BHHS Initiates Student Tutoring

Rushing to room 404 after school, he sees students in their seats with their textbooks out, ready to be tutored.

“Everyone comes in eager to learn and help,” ellucidates senior National Honor Society (NHS) tutor Mac Bank. “It’s a great way to see the free exchange of ideas and information taking place in such a collaborative fashion. It gives them another perspective because sometimes it’s hard for students to learn from teachers and many have an easier time learning from other students.”

NHS students and teachers dedicate their time after school to tutor their fellow classmates and students. With about twenty to thirty students each day, this tutoring program is held from 2:30 to 4:00 every weekday.

Director of NHS, teacher Julie Honkala elaborates, “Sometimes students relate more to theirs peers than an adult. I think [tutoring] is another way to build relationships with your peers. Students who are struggling academically may need some connection to the classroom or to the school environment beyond just the book and the materials they’re working with.”

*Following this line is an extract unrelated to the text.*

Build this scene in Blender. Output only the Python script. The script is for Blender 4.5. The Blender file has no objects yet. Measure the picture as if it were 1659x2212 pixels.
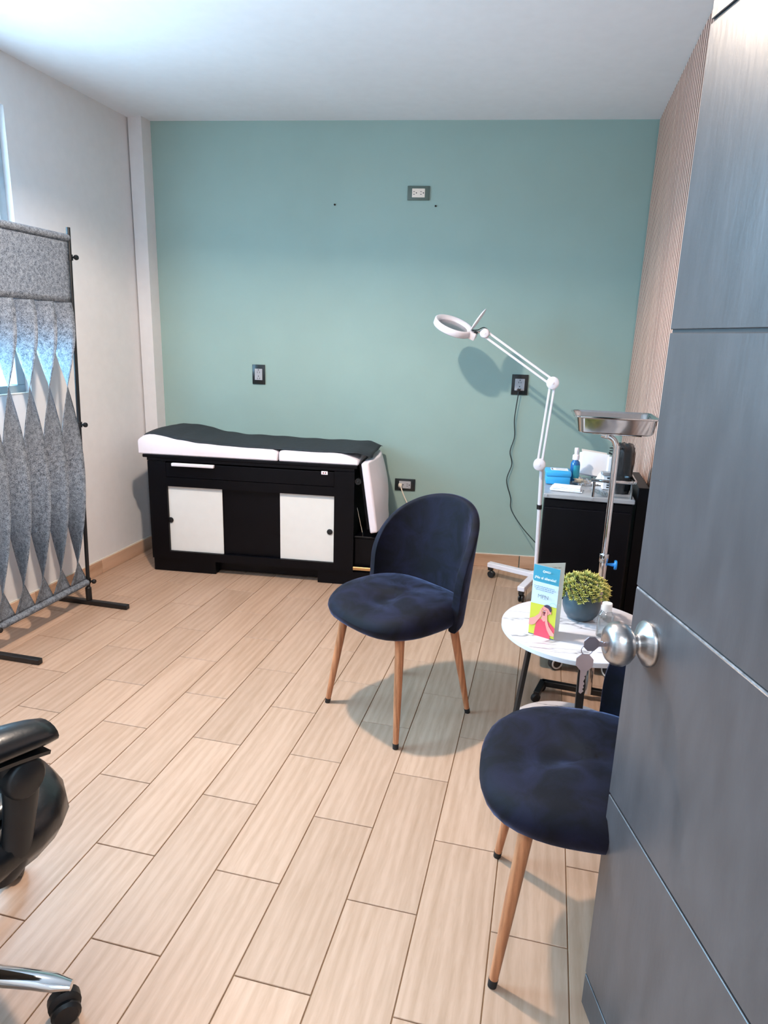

“I’ve personally noticed students who have seen positive effects by attending tutoring,” continues Bank. ”Every time I work with a student, I see the light in their eyes when they begin to grasp a concept.”

“It’s really quick, helpful, and beneficial,” describes junior Rama Karkoukli, who has attended some of the tutoring sessions for pre calculus. “I feel like I can finally improve my studying skills by having tutors helping me with what I need. It’s nice to have someone my age helping me understand a subject.”

Teachers Eric Klein and Rebecca Ossenmacher offer their time and skills to manage this after school tutoring program at Bloomfield Hills High School.

Ossenmacher explains, “We have very reliable NHS tutors to help and we have a pretty good system, I think that helps make it a good experience.”

“My goal is to find those students that are falling behind and get them into tutoring early so we can get them caught up,” adds Klein. “Once you fall behind, it’s really hard to get back on track. Especially with a much larger school, it’s [common] for students to fall through the cracks. Creating an extra layer of support in our program to make sure that those kids can be successful is really important this year.”

“I recommend students go to tutoring after school; it’s extremely useful and important. [Students] will feel a lot better about themselves and won’t feel as stressed about studying,” concludes Rama.